05/11/2024
The Man Who Left His Will On Film di Nagisa Oshima
Il suo unico testamento è il contenuto presente in una macchina da presa che il compagno Motoki gli aveva prestato, il quale, dopo aver osservato la scena e incurante della morte del giovane regista, decide di riprendersela per studiarne il contenuto.
Ossessione, inganno, incomprensione e immagine sono elementi chiave di questa pellicola del 1970 del regista giapponese Nagisa Oshima, presentata nella sezione Venezia Classici dell’81esima edizione della Mostra del Cinema di Venezia.
Oshima, regista di spicco dell’era della Nouvelle Vague giapponese, periodo di forte sconvolgimento sociale e politico caratterizzato dai moti studenteschi, mette in scena una nuova opera di cinema sperimentale.
L’utilizzo di attori alle prime armi, un montaggio che sembra spesso un eccentrico collage di scene e un’estetica minimalista incorniciano un film di carattere metacinematografico che gioca con lo spettatore e che preferisce creare dubbi invece che dare risposte.
L’ossessione di Motoki per la cinepresa lasciata come testamento da Takagi, la necessità di trovarvi un significato profondo che possa rispecchiare il sentimento politico che anima il suo spirito risultano vane davanti alle deludenti immagini di vita semplice e quotidiana riprese dal cineasta.

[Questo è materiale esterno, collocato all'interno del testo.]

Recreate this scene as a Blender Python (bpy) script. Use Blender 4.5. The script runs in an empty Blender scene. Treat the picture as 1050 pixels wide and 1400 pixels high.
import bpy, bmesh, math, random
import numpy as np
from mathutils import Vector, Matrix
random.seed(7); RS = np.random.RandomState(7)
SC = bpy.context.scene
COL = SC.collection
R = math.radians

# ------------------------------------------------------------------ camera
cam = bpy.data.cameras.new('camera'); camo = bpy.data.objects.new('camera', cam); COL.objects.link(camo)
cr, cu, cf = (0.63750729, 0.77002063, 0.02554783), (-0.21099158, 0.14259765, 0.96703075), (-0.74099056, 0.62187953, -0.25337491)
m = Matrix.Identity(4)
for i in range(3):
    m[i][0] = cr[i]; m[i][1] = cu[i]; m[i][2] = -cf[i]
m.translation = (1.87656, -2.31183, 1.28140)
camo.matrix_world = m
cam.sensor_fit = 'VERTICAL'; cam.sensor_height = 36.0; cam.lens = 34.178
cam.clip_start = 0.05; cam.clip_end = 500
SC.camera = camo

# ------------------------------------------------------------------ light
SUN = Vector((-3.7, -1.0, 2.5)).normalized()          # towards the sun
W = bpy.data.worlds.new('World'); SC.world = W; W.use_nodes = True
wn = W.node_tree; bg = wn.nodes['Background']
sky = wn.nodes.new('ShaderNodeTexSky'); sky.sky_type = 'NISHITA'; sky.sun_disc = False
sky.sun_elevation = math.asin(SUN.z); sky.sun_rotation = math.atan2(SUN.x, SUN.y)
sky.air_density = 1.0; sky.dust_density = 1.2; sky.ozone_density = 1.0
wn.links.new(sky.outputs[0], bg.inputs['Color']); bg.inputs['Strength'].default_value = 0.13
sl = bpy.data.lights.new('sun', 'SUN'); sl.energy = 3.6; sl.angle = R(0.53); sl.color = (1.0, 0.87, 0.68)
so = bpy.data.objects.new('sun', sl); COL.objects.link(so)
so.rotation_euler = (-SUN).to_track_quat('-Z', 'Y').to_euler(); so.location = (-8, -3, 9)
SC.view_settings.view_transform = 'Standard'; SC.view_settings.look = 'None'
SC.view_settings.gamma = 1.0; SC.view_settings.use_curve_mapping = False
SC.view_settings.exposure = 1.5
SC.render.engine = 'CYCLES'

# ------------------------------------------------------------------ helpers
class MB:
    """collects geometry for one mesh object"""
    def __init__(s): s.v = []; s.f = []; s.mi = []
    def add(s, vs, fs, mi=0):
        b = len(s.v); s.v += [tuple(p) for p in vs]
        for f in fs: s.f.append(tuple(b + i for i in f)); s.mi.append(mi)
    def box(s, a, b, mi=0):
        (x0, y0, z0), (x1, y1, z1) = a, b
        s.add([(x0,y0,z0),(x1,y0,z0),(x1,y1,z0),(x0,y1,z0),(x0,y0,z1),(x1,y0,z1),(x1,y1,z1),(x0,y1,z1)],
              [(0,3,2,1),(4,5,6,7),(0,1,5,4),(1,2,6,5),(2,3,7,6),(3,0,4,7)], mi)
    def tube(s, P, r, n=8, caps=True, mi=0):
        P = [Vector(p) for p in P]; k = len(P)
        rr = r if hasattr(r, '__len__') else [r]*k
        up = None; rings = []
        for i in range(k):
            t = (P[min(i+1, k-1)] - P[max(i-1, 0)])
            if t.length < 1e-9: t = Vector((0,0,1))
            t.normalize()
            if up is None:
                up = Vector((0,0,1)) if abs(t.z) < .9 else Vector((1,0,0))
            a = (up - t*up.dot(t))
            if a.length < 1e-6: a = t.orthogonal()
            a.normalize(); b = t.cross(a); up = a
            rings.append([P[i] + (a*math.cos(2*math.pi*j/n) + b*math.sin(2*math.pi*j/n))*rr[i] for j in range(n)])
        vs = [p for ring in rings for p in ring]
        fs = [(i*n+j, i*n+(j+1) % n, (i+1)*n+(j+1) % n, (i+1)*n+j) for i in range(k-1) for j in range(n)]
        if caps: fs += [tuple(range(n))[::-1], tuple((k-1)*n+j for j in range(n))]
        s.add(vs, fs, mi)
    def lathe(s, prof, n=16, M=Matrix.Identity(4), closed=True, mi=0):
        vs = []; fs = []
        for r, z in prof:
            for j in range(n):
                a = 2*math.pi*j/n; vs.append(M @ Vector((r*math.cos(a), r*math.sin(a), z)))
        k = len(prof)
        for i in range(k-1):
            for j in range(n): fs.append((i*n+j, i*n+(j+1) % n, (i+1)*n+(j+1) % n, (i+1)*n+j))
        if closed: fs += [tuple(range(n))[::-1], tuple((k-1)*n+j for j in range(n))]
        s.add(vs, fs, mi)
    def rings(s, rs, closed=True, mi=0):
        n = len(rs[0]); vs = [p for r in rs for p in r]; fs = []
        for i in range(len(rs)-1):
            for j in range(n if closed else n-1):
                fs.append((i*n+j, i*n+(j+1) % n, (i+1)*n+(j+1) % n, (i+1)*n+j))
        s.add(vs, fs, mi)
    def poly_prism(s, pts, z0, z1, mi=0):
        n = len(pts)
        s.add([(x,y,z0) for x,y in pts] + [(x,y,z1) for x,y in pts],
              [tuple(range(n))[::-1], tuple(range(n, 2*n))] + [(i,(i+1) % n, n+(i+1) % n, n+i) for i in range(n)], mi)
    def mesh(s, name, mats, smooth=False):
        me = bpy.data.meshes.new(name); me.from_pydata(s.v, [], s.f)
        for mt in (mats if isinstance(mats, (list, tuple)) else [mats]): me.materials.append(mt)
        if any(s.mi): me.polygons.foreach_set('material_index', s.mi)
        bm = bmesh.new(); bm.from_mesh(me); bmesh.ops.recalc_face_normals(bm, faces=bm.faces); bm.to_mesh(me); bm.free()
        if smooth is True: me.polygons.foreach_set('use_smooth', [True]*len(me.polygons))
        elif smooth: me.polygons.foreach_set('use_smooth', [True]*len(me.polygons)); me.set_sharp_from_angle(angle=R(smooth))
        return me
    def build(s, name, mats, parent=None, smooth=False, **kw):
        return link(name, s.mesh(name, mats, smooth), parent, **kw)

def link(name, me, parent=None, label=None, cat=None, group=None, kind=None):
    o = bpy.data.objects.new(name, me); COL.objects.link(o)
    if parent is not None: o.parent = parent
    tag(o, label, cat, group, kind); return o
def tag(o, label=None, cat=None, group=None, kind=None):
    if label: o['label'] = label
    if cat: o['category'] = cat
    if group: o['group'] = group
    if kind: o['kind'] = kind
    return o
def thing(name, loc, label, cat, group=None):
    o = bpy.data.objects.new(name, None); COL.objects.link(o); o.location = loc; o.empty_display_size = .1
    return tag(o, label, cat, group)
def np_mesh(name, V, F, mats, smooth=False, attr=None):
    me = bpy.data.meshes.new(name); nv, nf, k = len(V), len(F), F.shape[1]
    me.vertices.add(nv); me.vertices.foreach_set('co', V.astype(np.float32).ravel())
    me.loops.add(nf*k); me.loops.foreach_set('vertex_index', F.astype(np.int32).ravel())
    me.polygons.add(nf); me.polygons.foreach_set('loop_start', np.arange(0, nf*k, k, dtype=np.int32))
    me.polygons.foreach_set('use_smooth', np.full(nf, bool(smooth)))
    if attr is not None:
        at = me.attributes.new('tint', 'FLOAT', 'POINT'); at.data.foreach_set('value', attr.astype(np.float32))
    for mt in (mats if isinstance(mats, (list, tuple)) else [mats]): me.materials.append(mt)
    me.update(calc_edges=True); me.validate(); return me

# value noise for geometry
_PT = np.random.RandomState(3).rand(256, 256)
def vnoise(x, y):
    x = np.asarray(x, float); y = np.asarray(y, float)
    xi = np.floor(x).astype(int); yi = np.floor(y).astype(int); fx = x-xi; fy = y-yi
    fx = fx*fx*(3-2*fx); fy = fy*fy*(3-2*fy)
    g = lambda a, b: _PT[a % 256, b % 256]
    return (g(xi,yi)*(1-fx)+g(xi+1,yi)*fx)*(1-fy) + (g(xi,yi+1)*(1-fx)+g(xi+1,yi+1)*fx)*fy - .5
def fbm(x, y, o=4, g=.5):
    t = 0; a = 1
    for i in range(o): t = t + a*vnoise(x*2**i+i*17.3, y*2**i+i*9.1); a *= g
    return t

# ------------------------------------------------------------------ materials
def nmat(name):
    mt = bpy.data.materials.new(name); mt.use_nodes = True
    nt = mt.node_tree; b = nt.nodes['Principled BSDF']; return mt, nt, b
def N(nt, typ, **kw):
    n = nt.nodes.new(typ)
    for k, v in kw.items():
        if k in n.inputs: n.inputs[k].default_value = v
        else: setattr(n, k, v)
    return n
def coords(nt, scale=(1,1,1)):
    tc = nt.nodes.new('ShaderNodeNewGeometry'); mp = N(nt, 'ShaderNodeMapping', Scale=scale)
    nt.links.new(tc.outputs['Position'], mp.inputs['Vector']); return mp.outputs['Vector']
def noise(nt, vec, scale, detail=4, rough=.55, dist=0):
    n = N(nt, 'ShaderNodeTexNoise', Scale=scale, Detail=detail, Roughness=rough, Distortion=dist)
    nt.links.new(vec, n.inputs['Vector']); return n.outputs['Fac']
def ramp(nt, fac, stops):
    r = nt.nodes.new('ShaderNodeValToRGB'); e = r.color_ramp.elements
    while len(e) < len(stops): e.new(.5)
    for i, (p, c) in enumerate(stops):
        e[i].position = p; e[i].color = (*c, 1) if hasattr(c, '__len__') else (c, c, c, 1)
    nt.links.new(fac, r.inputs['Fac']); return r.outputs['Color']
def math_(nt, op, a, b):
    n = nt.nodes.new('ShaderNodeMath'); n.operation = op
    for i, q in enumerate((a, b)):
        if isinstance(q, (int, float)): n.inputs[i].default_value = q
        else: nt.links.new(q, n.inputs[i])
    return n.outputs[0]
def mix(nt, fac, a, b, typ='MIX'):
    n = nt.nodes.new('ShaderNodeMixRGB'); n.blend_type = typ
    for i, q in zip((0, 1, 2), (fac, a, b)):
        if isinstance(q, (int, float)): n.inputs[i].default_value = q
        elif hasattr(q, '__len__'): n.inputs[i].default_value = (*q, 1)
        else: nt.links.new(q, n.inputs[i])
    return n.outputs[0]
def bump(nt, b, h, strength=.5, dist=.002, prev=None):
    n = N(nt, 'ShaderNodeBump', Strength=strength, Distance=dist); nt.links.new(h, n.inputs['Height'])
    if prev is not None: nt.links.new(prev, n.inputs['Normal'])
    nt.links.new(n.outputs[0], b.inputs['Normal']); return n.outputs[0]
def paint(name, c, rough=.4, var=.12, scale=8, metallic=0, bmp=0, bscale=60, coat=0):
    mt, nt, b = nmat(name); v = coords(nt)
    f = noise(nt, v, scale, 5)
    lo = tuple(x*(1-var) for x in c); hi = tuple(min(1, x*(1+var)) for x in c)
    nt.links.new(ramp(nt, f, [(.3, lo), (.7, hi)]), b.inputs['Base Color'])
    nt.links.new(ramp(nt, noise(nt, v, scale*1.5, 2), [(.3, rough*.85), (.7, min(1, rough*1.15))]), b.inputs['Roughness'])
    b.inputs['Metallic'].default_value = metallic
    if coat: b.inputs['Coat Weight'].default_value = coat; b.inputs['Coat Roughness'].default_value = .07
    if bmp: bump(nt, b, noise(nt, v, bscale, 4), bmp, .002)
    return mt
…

Ed è proprio tale frustrazione a spingerlo ad intraprendere l’impresa di ricreare morbosamente quelle scene, trascinando con sé la fidanzata di Takagi, Yasuko, che diverrà presto vittima di questa follia.
Visivamente surreale e narrativamente disorientante, The Man Who Left His Will On Film esamina e analizza il potere delle immagini e la loro capacità di dialogare con la realtà in modo innovativo, spesso ingannando, fingendo e cambiando di volta in volta le carte in tavola.
Una pellicola così complessa non ha le pretese di dare risposte ai misteri della vita o della morte, bensì ha l’intento di mettere in scena una piccola illusione, di dare vita ad un’idea, come un sogno ad occhi aperti o la sequenza catturata da una macchina da presa.